The Revolutionary Dag Wirén

A musical rumination by Fredrik Österling from the periodical Tonsättaren, No. 3 2003

As part of the series ’’Musikfunderingar” (Musical Ruminations), where composers write columns about works from an earlier generation, Fredrik Österling has this time listened to music by Dag Wirén.

In my thoughts, I sometimes return to Dag Wirén’s famous statement: “I believe in Bach, Mozart, Nielsen, and absolute music.” The absolute music he refers to is of course of a totally different kind from what we most often encounter today. “Absolute music 1, 2…”. No, Wirén had no idea that CD collections with mixed dance bands and recording artists would eventually end up with that title. For in his world, it meant something entirely different. “Absolute music” can be defined as a work that refers only to itself and its own musical material, and not to anything outside the realm of music. Quite simply, music—the unvarnished version that has not been filtered through sales campaigns and styling. (like a primeval combustion engine, this music explodes straight into my ear. The octaves in the violins become like a rustically refined piston motion. I am sent into a world of energies and forward motion—String Quartet no. 4, 5th movement).

Often one speaks with great reverence about “absolute music,” as if it were a sort of musical documentary film; a type of music that shows what is “really happening,” without any external influence. A sort of God-given music. This way of looking at music probably comes more from a deeply felt respect for a masterpiece than from any insight into the motives, periodic trends and choices that existed before the first note of the first bar. If music rises above the private sphere, if banalities give way to new insights, this is naturally foremost a result of personal choice. (Like a person speaking from memory, the little motif unfolds, becomes its dramatic opposite, and grows to ten times its size. Impulses show themselves later to have been planned dramaturgical observations, like yet unlike themselves. Symphony no. 3).

Wirén was no avant-gardist. He represented an outlook that did not primarily extol the principles of invention, nor the idea of linear development that pervaded (and pervades) industry, the military, society, and art in our time. Judging from his music, he believed more in a guided tour as opposed to an adventure trip. But if one opens up to this point of view, one can still find (right in the middle of the controlled and all the aristocratically distancing) a full-blooded presence. Here is someone who wants to say something. Using thought association as his technique, he guarantees the listener a logically illuminated journey; but from the outset one cannot be certain where it ends.

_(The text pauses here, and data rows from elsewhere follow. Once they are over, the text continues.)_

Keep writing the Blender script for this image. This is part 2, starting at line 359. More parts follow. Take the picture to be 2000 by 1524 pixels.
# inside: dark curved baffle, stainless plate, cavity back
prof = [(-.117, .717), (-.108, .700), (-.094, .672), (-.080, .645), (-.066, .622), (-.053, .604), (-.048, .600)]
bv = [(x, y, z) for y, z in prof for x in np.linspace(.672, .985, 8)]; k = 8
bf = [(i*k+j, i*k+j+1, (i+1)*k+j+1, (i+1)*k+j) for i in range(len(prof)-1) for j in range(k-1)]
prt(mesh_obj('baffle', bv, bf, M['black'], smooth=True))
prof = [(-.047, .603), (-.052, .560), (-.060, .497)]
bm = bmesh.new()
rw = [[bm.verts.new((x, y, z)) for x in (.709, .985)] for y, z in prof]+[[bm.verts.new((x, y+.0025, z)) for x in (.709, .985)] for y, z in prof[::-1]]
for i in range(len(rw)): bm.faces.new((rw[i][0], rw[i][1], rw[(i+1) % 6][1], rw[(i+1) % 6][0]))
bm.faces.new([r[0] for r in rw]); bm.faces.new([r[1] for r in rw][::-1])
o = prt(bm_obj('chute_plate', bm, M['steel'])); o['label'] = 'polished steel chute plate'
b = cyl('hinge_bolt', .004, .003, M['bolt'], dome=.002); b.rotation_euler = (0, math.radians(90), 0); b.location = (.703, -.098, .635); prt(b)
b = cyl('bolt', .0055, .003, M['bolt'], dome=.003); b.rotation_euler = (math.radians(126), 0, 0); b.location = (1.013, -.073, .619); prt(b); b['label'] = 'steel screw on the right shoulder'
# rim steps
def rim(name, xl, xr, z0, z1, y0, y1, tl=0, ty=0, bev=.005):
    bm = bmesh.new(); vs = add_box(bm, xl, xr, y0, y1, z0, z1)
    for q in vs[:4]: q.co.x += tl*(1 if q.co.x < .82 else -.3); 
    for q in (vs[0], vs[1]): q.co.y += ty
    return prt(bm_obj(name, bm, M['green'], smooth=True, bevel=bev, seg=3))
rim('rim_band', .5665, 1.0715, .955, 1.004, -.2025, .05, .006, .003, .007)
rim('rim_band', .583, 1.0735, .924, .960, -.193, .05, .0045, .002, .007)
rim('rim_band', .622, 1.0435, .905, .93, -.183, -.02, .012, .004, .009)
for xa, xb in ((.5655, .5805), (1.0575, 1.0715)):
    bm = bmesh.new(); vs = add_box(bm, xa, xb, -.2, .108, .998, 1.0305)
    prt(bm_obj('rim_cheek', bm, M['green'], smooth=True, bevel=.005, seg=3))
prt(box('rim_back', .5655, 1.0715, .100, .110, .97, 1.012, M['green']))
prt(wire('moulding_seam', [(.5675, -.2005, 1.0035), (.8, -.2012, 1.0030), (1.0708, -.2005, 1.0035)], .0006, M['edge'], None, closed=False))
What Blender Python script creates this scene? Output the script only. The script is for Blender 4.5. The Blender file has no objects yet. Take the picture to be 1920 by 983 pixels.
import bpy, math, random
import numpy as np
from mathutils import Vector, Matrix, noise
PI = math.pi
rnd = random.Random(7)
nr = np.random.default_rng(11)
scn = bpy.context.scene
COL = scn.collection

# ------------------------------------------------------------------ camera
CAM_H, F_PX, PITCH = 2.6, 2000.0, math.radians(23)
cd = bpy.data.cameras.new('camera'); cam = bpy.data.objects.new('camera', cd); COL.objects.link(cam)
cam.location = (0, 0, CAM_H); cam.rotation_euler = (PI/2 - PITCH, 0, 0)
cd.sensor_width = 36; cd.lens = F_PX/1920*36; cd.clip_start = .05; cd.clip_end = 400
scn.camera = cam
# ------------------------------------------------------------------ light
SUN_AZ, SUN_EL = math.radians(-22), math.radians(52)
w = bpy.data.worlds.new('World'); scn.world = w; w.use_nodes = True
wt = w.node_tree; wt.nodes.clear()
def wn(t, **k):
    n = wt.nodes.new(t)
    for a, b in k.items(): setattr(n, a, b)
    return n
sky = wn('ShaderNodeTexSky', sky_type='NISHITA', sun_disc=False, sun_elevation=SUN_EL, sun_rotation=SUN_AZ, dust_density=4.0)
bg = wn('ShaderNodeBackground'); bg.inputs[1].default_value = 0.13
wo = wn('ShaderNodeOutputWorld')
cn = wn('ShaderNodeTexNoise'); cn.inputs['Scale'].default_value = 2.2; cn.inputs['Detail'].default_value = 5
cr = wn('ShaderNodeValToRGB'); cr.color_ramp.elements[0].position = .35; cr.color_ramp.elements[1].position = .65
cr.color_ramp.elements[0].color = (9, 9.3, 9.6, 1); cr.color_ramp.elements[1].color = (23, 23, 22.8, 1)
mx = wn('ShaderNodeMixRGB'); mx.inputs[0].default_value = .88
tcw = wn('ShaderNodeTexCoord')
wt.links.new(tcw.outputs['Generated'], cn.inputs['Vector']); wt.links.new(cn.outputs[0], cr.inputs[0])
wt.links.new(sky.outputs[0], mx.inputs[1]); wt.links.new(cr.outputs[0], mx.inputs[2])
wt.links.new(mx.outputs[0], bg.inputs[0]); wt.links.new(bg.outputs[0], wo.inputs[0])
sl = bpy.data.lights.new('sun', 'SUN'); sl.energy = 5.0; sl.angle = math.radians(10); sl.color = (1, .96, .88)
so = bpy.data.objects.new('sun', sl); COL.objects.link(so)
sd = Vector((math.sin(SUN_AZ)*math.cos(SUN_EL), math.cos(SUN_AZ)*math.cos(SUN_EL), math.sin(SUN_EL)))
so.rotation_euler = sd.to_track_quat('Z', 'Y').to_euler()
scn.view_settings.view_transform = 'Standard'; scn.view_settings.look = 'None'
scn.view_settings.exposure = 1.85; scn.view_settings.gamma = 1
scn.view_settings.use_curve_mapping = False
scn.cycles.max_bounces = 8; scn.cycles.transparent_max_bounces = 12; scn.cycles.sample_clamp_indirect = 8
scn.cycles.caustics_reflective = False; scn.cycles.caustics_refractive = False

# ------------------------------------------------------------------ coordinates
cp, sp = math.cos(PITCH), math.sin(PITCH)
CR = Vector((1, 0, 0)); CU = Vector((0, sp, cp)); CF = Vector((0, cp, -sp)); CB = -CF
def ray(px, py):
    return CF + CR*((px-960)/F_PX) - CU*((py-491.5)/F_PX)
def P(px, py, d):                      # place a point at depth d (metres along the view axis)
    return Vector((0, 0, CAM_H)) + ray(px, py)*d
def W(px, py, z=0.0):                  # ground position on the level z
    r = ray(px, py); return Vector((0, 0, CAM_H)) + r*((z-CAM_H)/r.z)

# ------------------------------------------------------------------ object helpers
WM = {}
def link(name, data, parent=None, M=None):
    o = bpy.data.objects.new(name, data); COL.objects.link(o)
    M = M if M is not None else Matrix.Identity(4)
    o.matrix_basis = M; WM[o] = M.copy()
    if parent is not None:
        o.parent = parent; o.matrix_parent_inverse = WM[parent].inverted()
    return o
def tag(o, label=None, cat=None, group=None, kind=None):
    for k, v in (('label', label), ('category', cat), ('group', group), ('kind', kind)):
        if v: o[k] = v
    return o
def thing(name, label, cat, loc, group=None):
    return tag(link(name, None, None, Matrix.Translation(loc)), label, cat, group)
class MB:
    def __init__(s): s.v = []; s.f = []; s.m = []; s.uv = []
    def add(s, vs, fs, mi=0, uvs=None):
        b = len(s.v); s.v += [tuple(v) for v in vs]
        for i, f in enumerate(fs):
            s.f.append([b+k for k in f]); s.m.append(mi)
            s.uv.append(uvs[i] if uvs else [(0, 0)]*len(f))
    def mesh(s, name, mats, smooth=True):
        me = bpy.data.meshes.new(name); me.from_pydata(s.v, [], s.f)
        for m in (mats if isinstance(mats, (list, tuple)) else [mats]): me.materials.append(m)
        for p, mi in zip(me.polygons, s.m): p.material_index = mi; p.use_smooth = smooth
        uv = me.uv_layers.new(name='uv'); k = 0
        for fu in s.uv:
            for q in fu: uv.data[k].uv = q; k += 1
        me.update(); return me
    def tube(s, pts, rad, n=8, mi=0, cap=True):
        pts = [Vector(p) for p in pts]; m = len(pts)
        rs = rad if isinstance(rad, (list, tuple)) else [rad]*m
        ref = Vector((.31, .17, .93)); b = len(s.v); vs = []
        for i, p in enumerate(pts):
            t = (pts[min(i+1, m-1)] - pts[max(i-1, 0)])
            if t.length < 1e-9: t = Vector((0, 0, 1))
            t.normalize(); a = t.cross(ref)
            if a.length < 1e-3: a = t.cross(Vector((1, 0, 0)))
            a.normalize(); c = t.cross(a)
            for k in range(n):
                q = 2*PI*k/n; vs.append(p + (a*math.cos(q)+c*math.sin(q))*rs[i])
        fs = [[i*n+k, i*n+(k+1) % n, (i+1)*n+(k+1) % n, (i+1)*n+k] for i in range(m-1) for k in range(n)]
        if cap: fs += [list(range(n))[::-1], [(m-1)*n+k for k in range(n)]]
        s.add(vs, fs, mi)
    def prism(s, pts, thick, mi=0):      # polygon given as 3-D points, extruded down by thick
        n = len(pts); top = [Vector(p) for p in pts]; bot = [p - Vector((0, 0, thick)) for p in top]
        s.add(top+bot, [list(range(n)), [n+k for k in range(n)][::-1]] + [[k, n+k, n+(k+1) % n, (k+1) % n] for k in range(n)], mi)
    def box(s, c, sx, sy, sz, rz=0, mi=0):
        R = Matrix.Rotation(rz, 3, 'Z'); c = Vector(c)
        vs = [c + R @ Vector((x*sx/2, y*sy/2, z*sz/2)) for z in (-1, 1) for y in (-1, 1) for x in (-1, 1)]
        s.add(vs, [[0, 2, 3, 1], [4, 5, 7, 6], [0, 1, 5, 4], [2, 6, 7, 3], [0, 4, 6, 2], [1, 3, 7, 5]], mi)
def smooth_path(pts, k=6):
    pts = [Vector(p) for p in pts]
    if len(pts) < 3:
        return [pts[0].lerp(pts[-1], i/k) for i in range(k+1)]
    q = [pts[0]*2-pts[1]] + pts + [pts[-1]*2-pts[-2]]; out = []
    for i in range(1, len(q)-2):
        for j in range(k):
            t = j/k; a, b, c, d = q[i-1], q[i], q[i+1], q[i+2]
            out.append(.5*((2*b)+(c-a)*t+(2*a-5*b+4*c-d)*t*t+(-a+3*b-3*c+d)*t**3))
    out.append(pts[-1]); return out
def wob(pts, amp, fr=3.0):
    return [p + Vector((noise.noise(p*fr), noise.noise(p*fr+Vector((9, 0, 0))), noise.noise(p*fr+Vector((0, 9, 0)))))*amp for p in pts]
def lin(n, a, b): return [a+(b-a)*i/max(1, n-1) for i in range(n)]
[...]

The metamorphosis only takes place gradually; an apple becomes a moose—with the help of a subtle transference of ideas to new pictures and thoughts. (The Stockholm Folk Opera’s production of Puccini’s Tosca: as early as in the first act, when the love between Cavaradossi and Tosca is presented, the director lets this evolve into a sex scene that culminates in Tosca’s high notes. Comedy takes over. We laugh or fidget embarrassedly at the jauntily immature ploy. The magic is gone, replaced by confusion about the form of opera. No one understands anything anymore—but in a fun way… During a prologue to the scene in the cell, when the music strives to establish a multitude of emotions, thoughts, and directions, the director allows a member of the chorus to stick in his or her head and blow into a kazoo. (Maybe the prologue was too long? Too boring?)

Listening—as opposed to hearing—is about making oneself sensitive enough to be receptive to different expressions, different levels of reasoning and articulation. This is why the music of Dag Wirén has the potential to be art that is more revolutionary than what (for example) Selimović expresses in his version of “Tosca”.

I believe that the elements of music bear meaning only after someone wants them to do so—in a sort of empathetic opposition. The musical drama that develops in one’s senses somehow demands that one wishes it into existence. The spirit of music appears therefore to be as fragile as one’s belief in Santa Claus or elves. And here, somewhere, is where we find Dag Wirén’s music. A music without kazoos, if you will. 

Dag Wirén’s music is available, for example, in recordings such as the Phono Suecia series Modern Classics (PSCD 716). Two of his string quartets (3 and 4) are also on Phono Suecia (PSCD 16).